Pastorale then does not even stand as a constructive gesture. Compare it, for example, with the operation of Mexican artist Juan Pablo Macías, who in 2014 gave birth in the Abruzzi village of Guilmi to BAS - Banca Autonoma di Sementi Liberi da Usura, an anarchic project, which promotes the exchange of ancient seeds - not manipulated by the chemical industry and not subject to programmed obsolescence - to show farmers that yes, there are forms of concrete resistance to the domination of predatory capitalism. Along with the seeds they also exchanged knowledge, time, relationships. An art that became action, encounter, politics from below.
Quite different from operations like Pastoral, which merely touch on major contemporary traumas: war, ecology, social injustices, without daring any proposal, without building any real reflection. In doing so, they become just a convenient exercise for jaded well-wishers, an ideological balm for lukewarm souls. In the words of Roth’s American Pastoral, “It is indisputable that, in life, there is nothing more relieving than a burst of legitimate indignation.”

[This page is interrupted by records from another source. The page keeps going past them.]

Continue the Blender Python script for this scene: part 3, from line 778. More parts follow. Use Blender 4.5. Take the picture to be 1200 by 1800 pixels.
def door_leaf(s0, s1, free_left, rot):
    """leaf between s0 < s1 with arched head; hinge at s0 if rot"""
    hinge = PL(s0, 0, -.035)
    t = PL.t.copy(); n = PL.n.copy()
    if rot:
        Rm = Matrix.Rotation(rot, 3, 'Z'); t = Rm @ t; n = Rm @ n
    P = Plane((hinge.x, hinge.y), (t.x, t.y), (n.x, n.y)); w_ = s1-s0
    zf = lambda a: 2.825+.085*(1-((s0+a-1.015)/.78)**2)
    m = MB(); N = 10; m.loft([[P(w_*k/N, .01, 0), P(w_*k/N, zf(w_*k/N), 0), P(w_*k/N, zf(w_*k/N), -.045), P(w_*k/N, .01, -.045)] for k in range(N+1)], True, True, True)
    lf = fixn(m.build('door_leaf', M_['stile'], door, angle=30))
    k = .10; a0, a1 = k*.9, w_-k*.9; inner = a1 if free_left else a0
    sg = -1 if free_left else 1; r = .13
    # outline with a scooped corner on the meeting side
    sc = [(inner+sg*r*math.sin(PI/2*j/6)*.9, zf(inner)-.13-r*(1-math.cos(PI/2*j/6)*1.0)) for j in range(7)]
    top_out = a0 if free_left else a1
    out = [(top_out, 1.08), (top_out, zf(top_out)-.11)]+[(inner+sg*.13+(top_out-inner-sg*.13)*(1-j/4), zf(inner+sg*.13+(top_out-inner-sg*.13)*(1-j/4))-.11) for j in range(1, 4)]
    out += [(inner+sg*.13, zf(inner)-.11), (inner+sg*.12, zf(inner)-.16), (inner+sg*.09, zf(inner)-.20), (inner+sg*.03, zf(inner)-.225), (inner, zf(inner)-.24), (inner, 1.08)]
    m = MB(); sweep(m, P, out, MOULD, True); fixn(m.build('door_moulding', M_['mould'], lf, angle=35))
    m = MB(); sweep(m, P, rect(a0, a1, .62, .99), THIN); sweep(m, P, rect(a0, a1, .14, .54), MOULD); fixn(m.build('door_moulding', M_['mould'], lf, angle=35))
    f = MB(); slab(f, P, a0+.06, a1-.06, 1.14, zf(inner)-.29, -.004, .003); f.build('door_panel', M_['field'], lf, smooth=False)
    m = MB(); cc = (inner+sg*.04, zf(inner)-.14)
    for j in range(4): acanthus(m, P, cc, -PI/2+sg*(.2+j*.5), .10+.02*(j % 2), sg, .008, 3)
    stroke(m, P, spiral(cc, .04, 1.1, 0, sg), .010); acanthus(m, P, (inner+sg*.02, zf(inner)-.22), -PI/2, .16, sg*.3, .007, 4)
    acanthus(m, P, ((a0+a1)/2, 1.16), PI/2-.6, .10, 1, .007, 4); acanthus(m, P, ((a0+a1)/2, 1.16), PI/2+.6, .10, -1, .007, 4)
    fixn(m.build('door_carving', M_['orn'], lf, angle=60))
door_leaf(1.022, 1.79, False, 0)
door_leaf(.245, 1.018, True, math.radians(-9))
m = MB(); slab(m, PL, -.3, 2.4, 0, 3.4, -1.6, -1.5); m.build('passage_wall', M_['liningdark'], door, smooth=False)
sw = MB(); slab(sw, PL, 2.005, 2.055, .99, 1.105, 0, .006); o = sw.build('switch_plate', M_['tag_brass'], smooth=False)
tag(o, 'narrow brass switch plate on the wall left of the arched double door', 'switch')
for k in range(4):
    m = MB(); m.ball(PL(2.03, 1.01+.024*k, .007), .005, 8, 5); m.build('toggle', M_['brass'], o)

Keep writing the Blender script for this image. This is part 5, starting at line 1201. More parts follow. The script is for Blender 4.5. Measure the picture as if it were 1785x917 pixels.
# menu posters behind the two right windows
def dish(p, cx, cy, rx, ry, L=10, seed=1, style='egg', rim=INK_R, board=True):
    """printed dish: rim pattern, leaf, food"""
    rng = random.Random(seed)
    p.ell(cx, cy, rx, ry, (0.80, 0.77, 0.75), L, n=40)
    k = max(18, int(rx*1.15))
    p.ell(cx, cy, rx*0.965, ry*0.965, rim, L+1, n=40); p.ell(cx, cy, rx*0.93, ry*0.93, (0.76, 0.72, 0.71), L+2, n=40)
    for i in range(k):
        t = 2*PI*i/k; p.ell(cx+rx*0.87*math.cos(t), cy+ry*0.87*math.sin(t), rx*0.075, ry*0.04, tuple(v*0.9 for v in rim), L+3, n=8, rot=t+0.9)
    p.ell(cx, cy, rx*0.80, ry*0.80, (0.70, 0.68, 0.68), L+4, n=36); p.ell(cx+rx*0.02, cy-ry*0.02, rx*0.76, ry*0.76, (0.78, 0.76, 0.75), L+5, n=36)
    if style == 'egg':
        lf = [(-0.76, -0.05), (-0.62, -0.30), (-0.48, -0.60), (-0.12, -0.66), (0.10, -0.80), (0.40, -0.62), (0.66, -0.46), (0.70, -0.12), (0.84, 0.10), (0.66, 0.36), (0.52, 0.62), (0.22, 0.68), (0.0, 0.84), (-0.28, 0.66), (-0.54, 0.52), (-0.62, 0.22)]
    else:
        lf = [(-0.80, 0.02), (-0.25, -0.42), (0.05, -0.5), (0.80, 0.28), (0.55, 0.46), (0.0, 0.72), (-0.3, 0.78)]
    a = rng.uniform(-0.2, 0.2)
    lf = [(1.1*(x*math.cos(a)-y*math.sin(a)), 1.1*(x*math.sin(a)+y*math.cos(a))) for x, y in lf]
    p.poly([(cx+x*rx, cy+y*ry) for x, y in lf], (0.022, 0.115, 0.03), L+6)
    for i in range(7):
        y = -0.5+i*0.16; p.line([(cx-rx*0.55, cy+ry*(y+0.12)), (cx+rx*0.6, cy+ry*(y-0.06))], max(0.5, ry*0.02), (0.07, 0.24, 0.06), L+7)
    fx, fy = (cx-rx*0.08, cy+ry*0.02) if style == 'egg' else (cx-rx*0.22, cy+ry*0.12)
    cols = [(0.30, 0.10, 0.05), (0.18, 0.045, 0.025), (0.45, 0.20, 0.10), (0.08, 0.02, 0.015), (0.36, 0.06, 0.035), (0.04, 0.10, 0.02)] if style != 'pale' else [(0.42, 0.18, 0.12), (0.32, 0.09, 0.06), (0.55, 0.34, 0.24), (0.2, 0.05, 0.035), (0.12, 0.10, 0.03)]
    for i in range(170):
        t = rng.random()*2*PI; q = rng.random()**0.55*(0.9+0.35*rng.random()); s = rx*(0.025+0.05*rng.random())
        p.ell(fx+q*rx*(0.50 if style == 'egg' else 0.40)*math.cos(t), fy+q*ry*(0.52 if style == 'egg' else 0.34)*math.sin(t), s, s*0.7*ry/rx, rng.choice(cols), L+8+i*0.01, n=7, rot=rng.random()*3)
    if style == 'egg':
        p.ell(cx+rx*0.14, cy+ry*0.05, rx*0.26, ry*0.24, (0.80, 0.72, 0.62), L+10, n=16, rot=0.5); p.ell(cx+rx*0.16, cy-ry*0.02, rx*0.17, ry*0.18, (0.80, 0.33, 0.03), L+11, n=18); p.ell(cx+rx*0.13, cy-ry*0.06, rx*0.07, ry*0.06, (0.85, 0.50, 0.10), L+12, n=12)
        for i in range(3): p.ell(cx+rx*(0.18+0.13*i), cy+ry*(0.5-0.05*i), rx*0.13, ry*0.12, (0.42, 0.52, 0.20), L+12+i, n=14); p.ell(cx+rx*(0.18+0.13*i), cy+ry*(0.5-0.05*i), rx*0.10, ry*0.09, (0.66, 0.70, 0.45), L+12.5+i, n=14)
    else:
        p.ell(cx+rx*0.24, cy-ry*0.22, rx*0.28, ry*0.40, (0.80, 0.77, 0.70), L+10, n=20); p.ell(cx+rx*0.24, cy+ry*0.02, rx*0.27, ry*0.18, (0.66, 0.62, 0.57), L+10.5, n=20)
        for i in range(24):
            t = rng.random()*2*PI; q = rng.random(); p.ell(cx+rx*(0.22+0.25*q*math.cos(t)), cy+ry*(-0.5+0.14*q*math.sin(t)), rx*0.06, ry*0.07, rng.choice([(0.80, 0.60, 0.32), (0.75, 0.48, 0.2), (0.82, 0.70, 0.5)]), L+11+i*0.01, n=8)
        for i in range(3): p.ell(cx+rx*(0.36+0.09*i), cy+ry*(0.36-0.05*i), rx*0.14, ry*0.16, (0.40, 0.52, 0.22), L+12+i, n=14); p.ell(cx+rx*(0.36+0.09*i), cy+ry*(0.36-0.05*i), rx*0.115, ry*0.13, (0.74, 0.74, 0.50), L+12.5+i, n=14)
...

To talk about war, social injustice, economic inequality or environmental crisis without ever really taking a risk, without ever getting one’s hands dirty, is to participate in that form of engaged entertainment that the art system likes so much today. An empty rhetoric that consoles those who can afford the luxury of indignation from afar, of feeling less guilty, of convincing themselves - effortlessly - that they are doing their part. And in the face of these costly shams disguised as civic engagement, so reassuring, so perfectly aligned with the most shared and never uncomfortable opinions, it comes naturally to shout the accusation that in Roth’s novel is levelled at Seymour Levov, the protagonist incapable of genuine choice, always seeking consensus, always on the “right” side: “You hide. You never choose.”